Nick Bryant | 20:55 UK time, Tuesday, 13 April 2010

If there is a problem in Australia these days then a new acronym is sure to follow close behind.

The Rudd government hoped to counter the threat of global warming through a CPRS, a Carbon Pollution Reduction Scheme - a clear case of Australian acronym one-upmanship, or AAOU, since the rest of the world happily makes do with the simple ETS, or emissions trading scheme.

Its solution to the problem of slow broadband speeds is an NBN, a national broadband network. And a key part of the government's response to the GFC, as the prime minister prefers to call the global financial crisis, was the BER, which stands for Building the Education Revolution.

The BER is a $A16.2bn ($15bn:£10bn) scheme to upgrade schools around the country, by handing out federal money via the states for new classrooms, libraries, kitchens, outdoor learning areas and the like. It has funded more than 24,000 projects in all.

The problem for the Rudd government is that the acronym BER has become something of a joke among certain contractors. For many, BER has come to stand for Builder's Early Retirement, given the widespread profiteering and alleged price-gouging from the scheme.

Take the primary school in the Riverina area of New South Wales, where a project to build a covered shade area for a disabled ramp has . Locals reckon the work could have been done for $35,000. There are equivalent stories from all over the country.

Cost blow-outs have become such a widespread problem, in fact, that the government has now set up a BER taskforce - inevitably dubbed BERT - to scrutinise school projects.

The taskforce was announced by the Deputy Prime Minister Julia Gillard, normally one of the government's more sure-footed lieutenants. This time she has stumbled.

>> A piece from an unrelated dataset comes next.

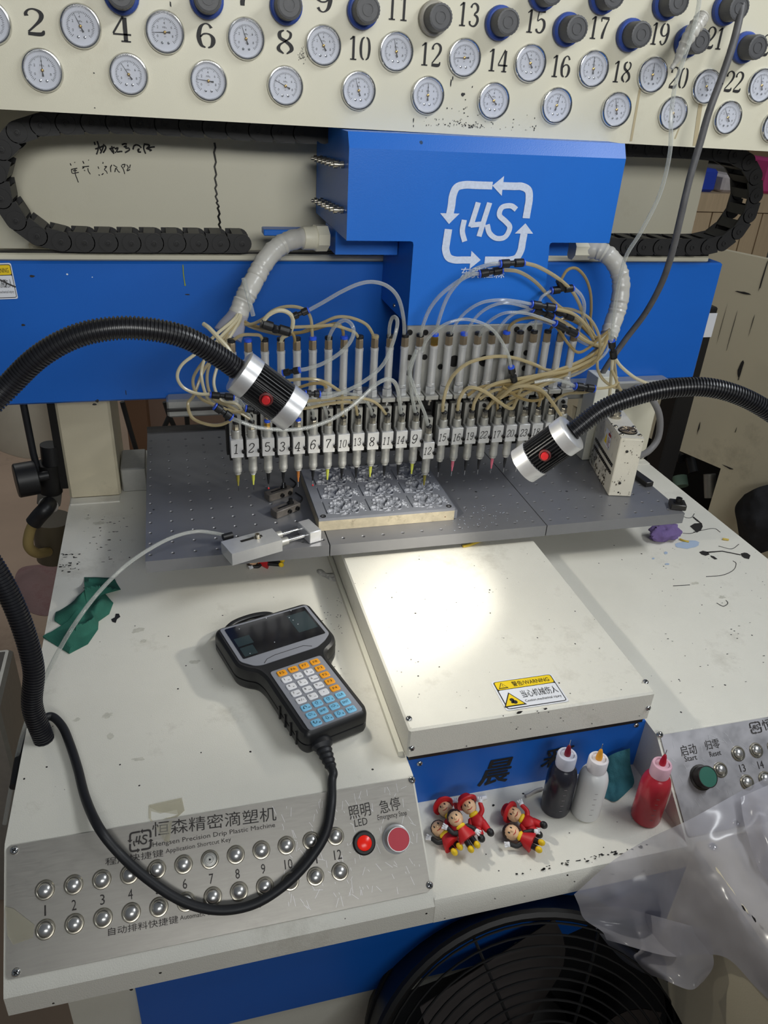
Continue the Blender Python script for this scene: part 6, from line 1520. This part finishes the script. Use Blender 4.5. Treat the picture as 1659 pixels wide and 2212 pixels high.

As in the home insulation scheme mess, another policy implemented quickly to mitigate the worst effects of the global downturn, the government's reputation for competence is once being questioned. Inevitably, the controversy also raises broader questions: if the government cannot implement BER, then how will it manage to roll out far bolder schemes like the ETS and NBN? Put another way, can it turn acronyms into action?